Home > Media News > Influencers: Your Most Important Media Buy

Influencers: Your Most Important Media Buy
28 Dec, 2017 / 09:31 am / OMNES News

Source: http://www.adweek.com

794 Views

By Ricky Ray Butler

Opinion: It is not about shooting for the biggest and most popular name on Instagram

Influencer marketing has continued to come on in leaps and bounds during 2017, but while more brands are embracing it, a worrying number are viewing it as a checklist item rather than something that should sit at the core of their businesses.

Instead of taking time to build proper relationships with influencers, brands are simply sending free products in exchange for their time. They are simply going through the motions.

This unsophisticated approach is reminiscent of social media a decade ago, with brands branching into social just because rather than having a clear rationale or strategy.

This is why today, we see so many one-off influencer projects: those dinky campaigns run by isolated digital subsets of in-house teams that lack the power or budget to deliver something transformative.

There is a misconception, too, that influencer campaigns are expensive. That is simply a lack of planning. Long-term, multiyear influencer campaigns force brands to be strategic about their social strategies and execute on content that will move their brand stories forward.

Get serious
Part of the problem is how influencers are perceived. “Today’s rock stars,” “The A-List celebs of Gen Z”—these labels might pander to the occasional influencer’s ego, but they also do the majority a disservice because brands treat them less seriously.

Influencers are not rock stars: They’re lead-generation agents that can market products in a super-authentic way for brands. Influencer is a widely adopted term. However, it is worth considering that most influencers think of themselves as creators or YouTubers. They are in tune with their audiences and can create engaging content. They really know their stuff, yet brands are treating them as glamorous celebrities and plotting campaigns based on this mindset, rather than viewing them as a sales channel.

It is not about shooting for the biggest and most popular name on Instagram, but rather, identifying the right group of influencers who are most likely to drive sales.

Go big or go home
Sales operations that are understaffed rarely succeed, however talented the team members.

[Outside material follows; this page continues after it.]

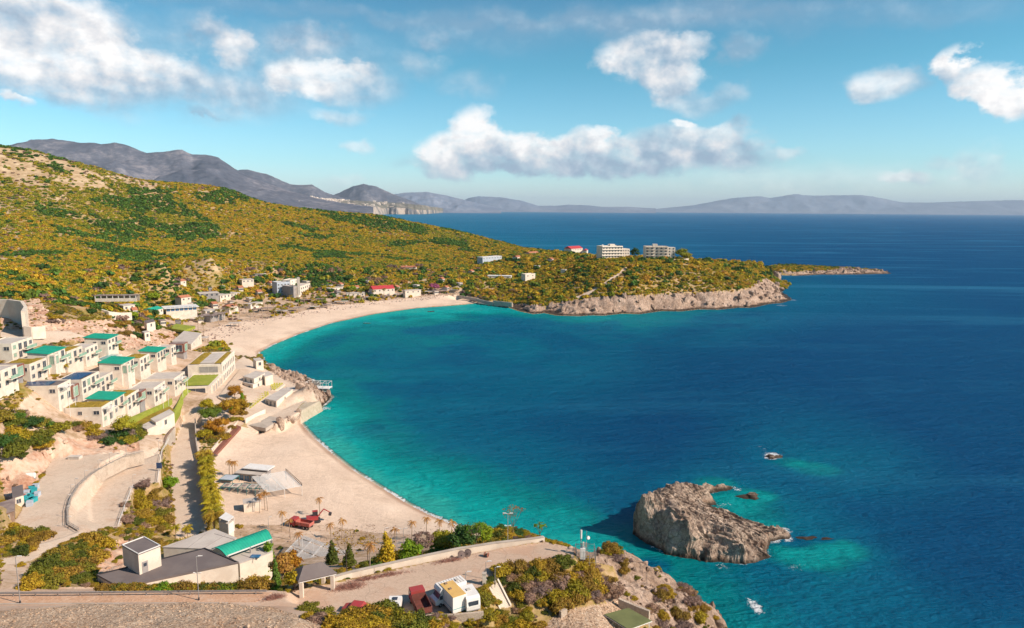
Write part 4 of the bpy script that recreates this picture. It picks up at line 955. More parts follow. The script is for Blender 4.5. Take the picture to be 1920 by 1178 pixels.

In the influencer space, brands that choose to go down the micro-influencer route often fail to think about scale and reach. They choose the right influencers but select so few of them that they can’t scratch the surface or the potential market opportunity.

Brands don’t realize that there are probably about 5,000 influencers that might fit their brand at any given time. They could get 50 million to 100 million organic views in 30 days if they did their planning right and put in enough money.

One-off projects don’t win prizes
Before deciding how many influencers to tap into, brands must consider what campaigns will actually look like. Unlike projects, you can optimize ongoing activity with long-term campaigns.

The conversations around campaigns should be thought of in the same way as the upfronts, where brands negotiate with the media what they’re going to spend over the entire year.

The goals and key performance indicators across influencer and the rest of the business should also be related. This allows brands to adequately collect relevant data over time so that they can get smarter about what works and what does not.

Ongoing campaigns are also the most effective way to build ongoing relationships with creators and monitor for momentum over time.

But relationships don’t need to last forever
Brand ambassador programs can fail to deliver when there are no meaningful criteria for success. This doesn’t need to be the case with influencer marketing campaigns.

Do not keep investing in an influencer without first measuring how that influencer performs. Build an infrastructure that measures the bottom line and sales in online and/or retail stores.

Remember that return on investment for influencer marketing campaigns is measured by many KPIs and can differ based on a brand’s marketing goals. Work with a variety of influencers, analyze which ones are most effective and keep the ones that work best. Re-evaluate the relationship in a few months and continue adding to the mix; it is important to remember that influencers can become irrelevant in a couple of months.

Your most important media buy
Ultimately, brands need to avoid getting sucked into conversations about guaranteed views and engagement and start looking at influencers in the same way as media buys. Influencers are not a cheap commercial: They need proper research, a compelling creative collaboration, a clear activation strategy and proper measurement to capture tangible results. This is true even of awareness campaigns as they’re still fueling the funnel.

Influencer marketing is not going away anytime soon. The brands that do it right will be the ones that build an infrastructure that supports sales measurement of influencer activity—something that can only benefit everyone in the influencer ecosystem.

ROI is top of mind for brand and agency marketers as they plan ahead for 2018, and word-of-mouth marketing via social influencers is proving successful in engaging consumers and driving revenue.

eMarketer reported a total of more than $570 million in 2016 revenue from Instagram influencer marketing alone. Investments in this space will likely be greater than ever in the new year, and while the demand is high, advertisers aren’t thinking holistically and strategically when implementing influencers into their wider marketing mix.